EXERCISE TASK — Copy out all the data, word for word.

★ ★ ★ ★ ★ ★ ★

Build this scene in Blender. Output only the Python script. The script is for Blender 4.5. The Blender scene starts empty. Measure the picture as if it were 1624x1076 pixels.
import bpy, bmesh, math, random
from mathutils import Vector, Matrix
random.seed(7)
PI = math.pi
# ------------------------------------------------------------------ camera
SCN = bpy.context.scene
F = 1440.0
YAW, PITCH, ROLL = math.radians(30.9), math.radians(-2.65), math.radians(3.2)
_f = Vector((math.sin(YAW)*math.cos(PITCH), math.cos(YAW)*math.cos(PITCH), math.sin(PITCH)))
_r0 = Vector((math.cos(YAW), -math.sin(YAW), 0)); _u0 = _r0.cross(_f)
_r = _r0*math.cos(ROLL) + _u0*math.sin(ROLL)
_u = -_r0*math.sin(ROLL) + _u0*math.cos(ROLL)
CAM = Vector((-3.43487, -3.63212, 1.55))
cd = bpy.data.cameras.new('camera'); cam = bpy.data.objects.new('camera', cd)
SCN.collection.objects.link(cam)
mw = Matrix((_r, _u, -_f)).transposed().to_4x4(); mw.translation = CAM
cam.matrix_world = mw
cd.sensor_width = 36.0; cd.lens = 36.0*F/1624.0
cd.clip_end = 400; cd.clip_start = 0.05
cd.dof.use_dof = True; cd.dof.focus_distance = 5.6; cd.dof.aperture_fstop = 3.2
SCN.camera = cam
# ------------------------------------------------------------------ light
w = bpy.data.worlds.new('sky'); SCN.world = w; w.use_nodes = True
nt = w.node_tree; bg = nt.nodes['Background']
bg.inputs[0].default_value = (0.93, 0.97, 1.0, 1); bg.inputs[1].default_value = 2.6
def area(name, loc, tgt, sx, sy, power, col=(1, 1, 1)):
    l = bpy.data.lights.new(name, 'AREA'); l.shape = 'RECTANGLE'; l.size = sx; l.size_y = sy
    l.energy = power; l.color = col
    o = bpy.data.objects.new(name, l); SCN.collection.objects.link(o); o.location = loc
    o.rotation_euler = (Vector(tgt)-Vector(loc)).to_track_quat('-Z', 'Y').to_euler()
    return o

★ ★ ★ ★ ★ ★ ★

IN RESPONSE —
Build this scene in Blender. Output only the Python script. The script is for Blender 4.5. The Blender scene starts empty. Measure the picture as if it were 1624x1076 pixels.
import bpy, bmesh, math, random
from mathutils import Vector, Matrix
random.seed(7)
PI = math.pi
# ------------------------------------------------------------------ camera
SCN = bpy.context.scene
F = 1440.0
YAW, PITCH, ROLL = math.radians(30.9), math.radians(-2.65), math.radians(3.2)
_f = Vector((math.sin(YAW)*math.cos(PITCH), math.cos(YAW)*math.cos(PITCH), math.sin(PITCH)))
_r0 = Vector((math.cos(YAW), -math.sin(YAW), 0)); _u0 = _r0.cross(_f)
_r = _r0*math.cos(ROLL) + _u0*math.sin(ROLL)
_u = -_r0*math.sin(ROLL) + _u0*math.cos(ROLL)
CAM = Vector((-3.43487, -3.63212, 1.55))
cd = bpy.data.cameras.new('camera'); cam = bpy.data.objects.new('camera', cd)
SCN.collection.objects.link(cam)
mw = Matrix((_r, _u, -_f)).transposed().to_4x4(); mw.translation = CAM
cam.matrix_world = mw
cd.sensor_width = 36.0; cd.lens = 36.0*F/1624.0
cd.clip_end = 400; cd.clip_start = 0.05
cd.dof.use_dof = True; cd.dof.focus_distance = 5.6; cd.dof.aperture_fstop = 3.2
SCN.camera = cam
# ------------------------------------------------------------------ light
w = bpy.data.worlds.new('sky'); SCN.world = w; w.use_nodes = True
nt = w.node_tree; bg = nt.nodes['Background']
bg.inputs[0].default_value = (0.93, 0.97, 1.0, 1); bg.inputs[1].default_value = 2.6
def area(name, loc, tgt, sx, sy, power, col=(1, 1, 1)):
    l = bpy.data.lights.new(name, 'AREA'); l.shape = 'RECTANGLE'; l.size = sx; l.size_y = sy
    l.energy = power; l.color = col
    o = bpy.data.objects.new(name, l); SCN.collection.objects.link(o); o.location = loc
    o.rotation_euler = (Vector(tgt)-Vector(loc)).to_track_quat('-Z', 'Y').to_euler()
    return o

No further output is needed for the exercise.